Intelligenza artificiale e DNF

Con l’aumento delle aspettative degli stakeholder e delle normative, la rendicontazione non finanziaria è diventata una priorità strategica sulla quale l’intelligenza artificiale è in grado di offrire soluzioni innovative come a livello di automazione nella raccolta e analisi dei dati, nella riduzione dei tempi e delle risorse per la preparazione della DNF. Un esempio pratico è rappresentato dal’utilizzo di tecnologie di elaborazione del linguaggio naturale (NLP) per analizzare grandi volumi di testo non strutturato, come report di sostenibilità per identificare temi ricorrenti e garantire una visione più completa delle esigenze e delle tendenze più importanti.

C’è poi l’Intelligenza artificiale per il bene sociale che permette di agire per migliorare la trasparenza e l’accuratezza delle informazioni e per facilitare il benchmarking delle performance ESG.

L’impatto della Dnf su valore aziendale e investitori

La Dichiarazione Non Finanziaria non è soltanto un obbligo normativo, ma costituisce anche uno strumento strategico che può influenzare significativamente il valore percepito di un’azienda da parte degli investitori e del pubblico.

Le aziende che forniscono una rendicontazione chiara e dettagliata sugli aspetti non finanziari delle loro operazioni sono spesso considerate più affidabili e responsabili. Questo rende la Dnf un elemento essenziale per costruire e mantenere la fiducia da parte degli investitori, dei clienti e degli altri stakeholder.

Dal punto di vista degli investitori, inoltre, che sono sempre più attenti a come le aziende gestiscono le questioni ambientali e sociali, la Dnf diventa un documento chiave che può influenzare le decisioni di investimento. Le aziende che dimostrano un forte impegno nei confronti della sostenibilità e dell’etica aziendale sono spesso percepite come meno rischiose e con un potenziale di crescita a lungo termine più sicuro.

A questo aspetto si collega anche, indirettamente, l’opportunità di differenziazione competitiva nel mercato: un impegno ben comunicato nei confronti della sostenibilità può servire come potente strumento di marketing, migliorando la brand reputation e attraendo un numero crescente di consumatori attenti ai temi Esg.

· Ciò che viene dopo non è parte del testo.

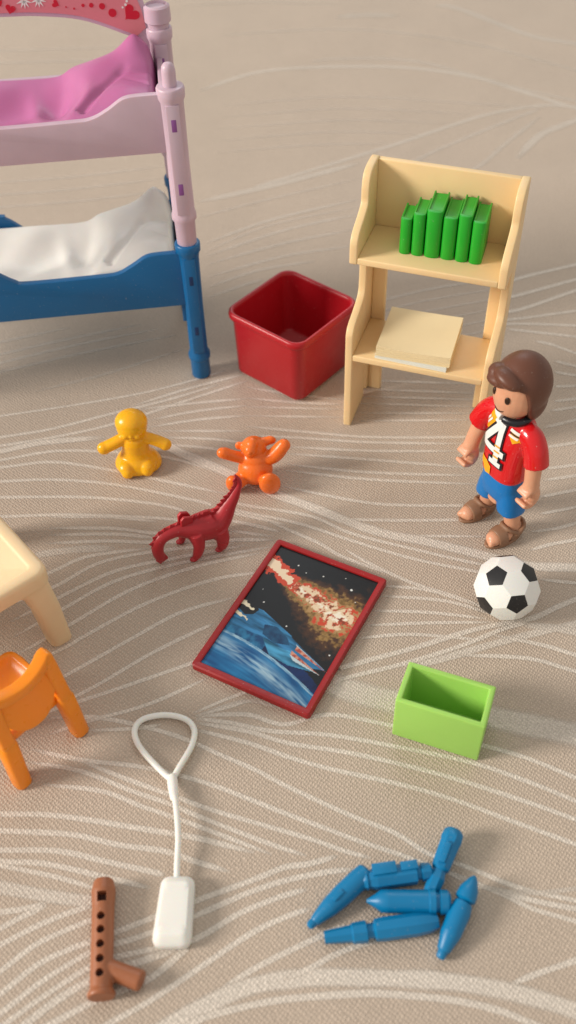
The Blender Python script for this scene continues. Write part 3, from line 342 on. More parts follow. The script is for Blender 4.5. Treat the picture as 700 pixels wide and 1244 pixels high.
# ---------------------------------------------------------------- bunk bed
def build_bed():
    bed = thing("bunk_bed", "toy bunk bed with lilac upper frame and blue lower frame", "bunk bed", (-2.39, 22.68, 0), R(5.5))
    def post(cx, cy, name_top="upper_post"):
        bm = NB()
        lathe_z(bm, [(.25, 0), (.27, .04), (.27, .62), (.31, .66), (.31, .80), (.255, .9), (.25, 2.4), (.27, 3.9), (.29, 4.08), (.33, 4.14), (.335, 4.34), (.31, 4.38)], 40, (cx, cy))
        box(bm, cx - .15, cx + .15, cy - .282, cy - .1, .95, 4.0)
        lo = part("lower_post", bm, MAT['bedblue'], bed, (BEV(.015, 2),))
        for z in (3.35, 1.72):
            b2 = NB(); box(b2, cx - .065, cx + .065, cy - .286, cy - .2, z - .15, z + .15); part("slot", b2, MAT['slotb'], lo, (BEV(.02, 2),))  # dark block on the post face, painted shade instead of a cut recess
        bm = NB()
        lathe_z(bm, [(.255, 4.36), (.265, 5.0), (.315, 5.08), (.315, 5.2), (.285, 5.3), (.275, 6.5), (.285, 8.1), (.33, 8.2), (.335, 8.4), (.31, 8.45)], 40, (cx, cy))
        box(bm, cx - .16, cx + .16, cy - .302, cy - .1, 5.3, 8.1)
        hi = part(name_top, bm, MAT['lilac'], bed, (BEV(.015, 2),))
        for z in (7.62, 6.0):
            b2 = NB(); box(b2, cx - .07, cx + .07, cy - .306, cy - .2, z - .16, z + .16); part("slot", b2, MAT['slot'], hi, (BEV(.02, 2),))  # upper post likewise: recess shade painted as a dark block
        return lo, hi
    lo, hi = post(0, 0)
    b = NB(); lathe_z(b, [(.165, 8.42), (.165, 8.78), (.15, 8.88), (.10, 8.95), (.04, 8.97)], 24, (0, 0)); part("peg", b, MAT['lilac'], hi)
    lo2, hi2 = post(-.15, 3.5)
    b = NB(); lathe_z(b, [(.27, 8.44), (.28, 8.56), (.34, 8.6), (.34, 8.72), (.33, 8.95), (.27, 8.99), (.25, 8.93)], 32, (-.15, 3.5)); part("socket", b, MAT['lilac'], hi2)
    post(-9.9, 0); post(-9.9, 3.5)
    # side rails with their dipped top line
    def rail(z0, ze, zm, mat, y0, y1, name):
        top = smooth_path([(-.1, ze), (-.75, ze), (-1.12, ze - .05), (-1.5, ze - .28), (-1.9, zm + .04), (-2.4, zm), (-4.25, zm - .02), (-4.6, zm + .07), (-5.1, ze - .12), (-5.6, ze), (-9.8, ze)], 5)
        bm = NB(); prism(bm, [(-9.8, z0), (-.1, z0 + .05)] + top, y0, y1, 'y'); part(name, bm, mat, bed, (BEV(.03, 3),))
    rail(2.46, 4.12, 3.6, MAT['bedblue'], -.12, .06, "lower_rail")
    rail(6.85, 8.3, 7.8, MAT['lilac'], -.12, .06, "upper_rail")
    rail(2.46, 3.6, 3.0, MAT['bedblue'], 3.42, 3.58, "lower_rail")
    bm = NB(); prism(bm, [(-9.8, 6.85), (-.2, 6.85), (-.2, 7.4), (-9.8, 7.4)], 3.42, 3.58, 'y'); part("upper_rail", bm, MAT['lilac'], bed, (BEV(.03),))
    # end boards and slat bases
    for z0, h, mat, nm in ((2.5, 1.0, 'bedblue', "lower_end_board"), (6.9, .9, 'lilac', "upper_end_board")):
        for x in (-.2, -9.9):
            bm = NB(); box(bm, x - .09, x + .05, .2, 3.3, z0, z0 + h); part(nm, bm, MAT[mat], bed, (BEV(.03),))
    bm = NB(); box(bm, -9.8, -.3, .07, 3.41, 2.56, 2.76); part("lower_base", bm, MAT['bedblue'], bed, (BEV(.02),))
    bm = NB(); box(bm, -9.8, -.3, .07, 3.41, 6.80, 6.92); part("upper_base", bm, MAT['lilac'], bed, (BEV(.02),))
    bm = NB(); box(bm, -.34, -.22, -.02, .2, 1.9, 2.5); part("bracket", bm, MAT['bedblue'], bed, (BEV(.03),))
    # printed arch board along the back of the upper bunk
    arch = smooth_path([(-9.5, 8.2), (-9.0, 8.4), (-8.0, 8.75), (-6.5, 8.95), (-5, 9.0), (-4.0, 8.94), (-3.1, 8.90), (-2.05, 8.74), (-1.1, 8.36), (-.75, 8.15), (-.55, 7.7)], 5)
    outer = smooth_path([(-.33, 7.7), (-.36, 8.4), (-.5, 9.2), (-.9, 9.8), (-2.2, 10.5), (-5, 10.8), (-7.8, 10.5), (-9.3, 9.8), (-9.6, 9.0), (-9.7, 8.2)], 5)
    bm = NB(); prism(bm, arch + outer, 3.46, 3.56, 'y'); board = part("printed_board", bm, MAT['lilac'], bed, (BEV(.02),))
    arch2 = [(x, z + .10 if x > -9 else z + .1) for x, z in arch if -9.3 < x < -.72]
    outer2 = [(x * .985 - .10, z - .1) for x, z in outer if z > 8.5]
    bm = NB(); prism(bm, arch2 + outer2, 3.44, 3.462, 'y')
    pr = part("print", bm, MAT['panel'], board)
    def disc(bm, x, z, r, mi, y=3.435):
        vs = [bm.verts.new((x + r * math.cos(a), y, z + r * math.sin(a))) for a in [2 * math.pi * k / 20 for k in range(20)]]
        f = bm.faces.new(vs); f.material_index = mi
    def heart(bm, x, z, r, rot, mi, y=3.435):
        vs = []
        for k in range(32):
            t = 2 * math.pi * k / 32
            hx = 16 * math.sin(t) ** 3 / 17; hz = (13 * math.cos(t) - 5 * math.cos(2 * t) - 2 * math.cos(3 * t) - math.cos(4 * t)) / 17
            vs.append(bm.verts.new((x + r * (hx * math.cos(rot) - hz * math.sin(rot)), y, z + r * (hx * math.sin(rot) + hz * math.cos(rot)))))
        f = bm.faces.new(vs); f.material_index = mi
    bm = NB()
    for x, z, r in ((-2.17, 9.03, .025), (-1.94, 9.09, .04), (-1.74, 9.08, .055), (-1.48, 9.04, .075), (-1.25, 8.87, .10), (-2.36, 9.08, .02)): disc(bm, x, z, r, 0)
    heart(bm, -.79, 8.83, .22, R(-50), 0); heart(bm, -3.71, 9.12, .13, R(-20), 0); heart(bm, -2.60, 9.17, .10, R(60), 0); heart(bm, -3.95, 9.28, .1, R(20), 0)
    heart(bm, -5.2, 9.6, .3, R(10), 0); heart(bm, -2.0, 9.7, .25, R(-15), 0)
    for x, z, r in ((-.98, 8.98, .025), (-.9, 9.04, .03), (-.86, 9.12, .03)): disc(bm, x, z, r, 1)
    for cx in (-3.35, -3.0):
        for a in (-120, -90, -60, 200, -20):
            th = R(a); q = [(0, 0), (.05, .03), (.2, .0), (.05, -.03)]
            vs = [bm.verts.new((cx + u * math.cos(th) - w * math.sin(th), 3.435, 9.30 + u * math.sin(th) + w * math.cos(th))) for u, w in q]
            bm.faces.new(vs).material_index = 1
    part("print_motif", bm, [MAT['heart'], MAT['pwhite']], pr, (('SOLIDIFY', dict(thickness=.006, offset=0)),))

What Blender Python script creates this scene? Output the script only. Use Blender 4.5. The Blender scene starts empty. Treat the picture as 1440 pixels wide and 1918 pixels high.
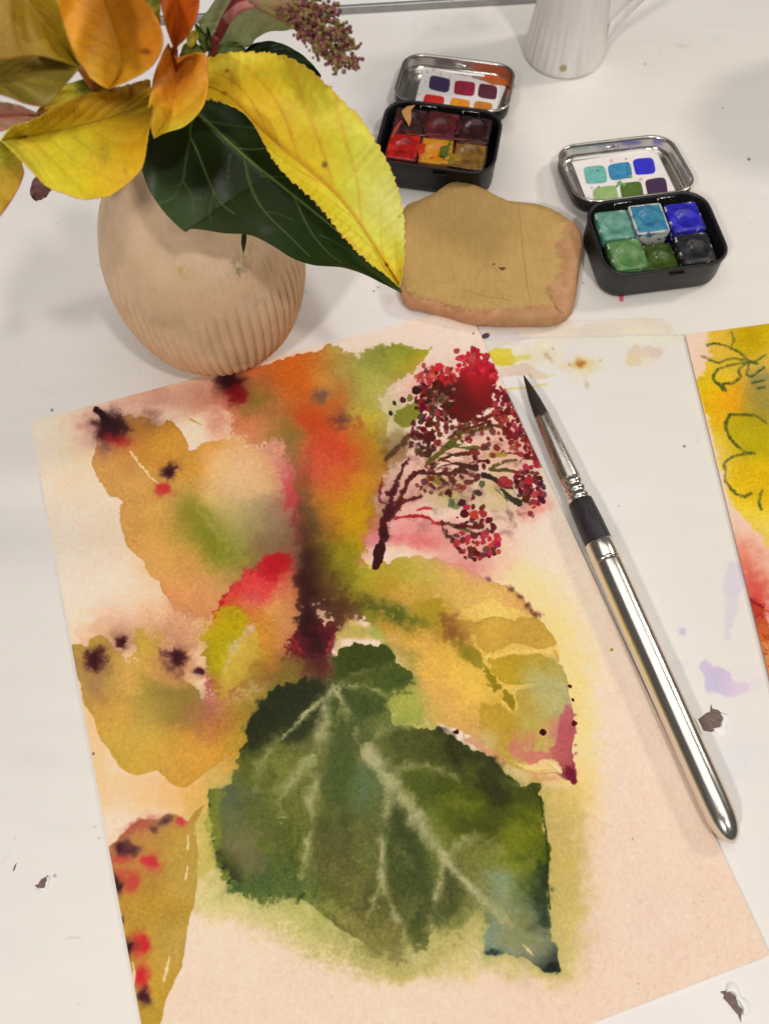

Dichiarazione non finanziaria e Greenwashing

Se è ormai assodato che la Dichiarazione non ninanziaria è uno strumento fondamentale per la trasparenza e la comunicazione delle pratiche sostenibili di un’azienda, è anche da considerare il fatto che se non gestita con integrità, può diventare un veicolo per il greenwashing, ovvero la pratica di presentare ingannevolmente le proprie attività come più sostenibili di quanto non siano.

Le aziende, ad esempio, possono utilizzare la Dnf per enfatizzare iniziative nel campo del rispetto dell’ambiente o in ambito sociale, ma se queste dichiarazioni non sono supportate da azioni reali e misurabili, si rischia di incorrere nel greenwashing. La credibilità della Dnf dipende quindi dalla sua capacità di offrire una rendicontazione accurata e completa, basata su dati verificabili e standard internazionali.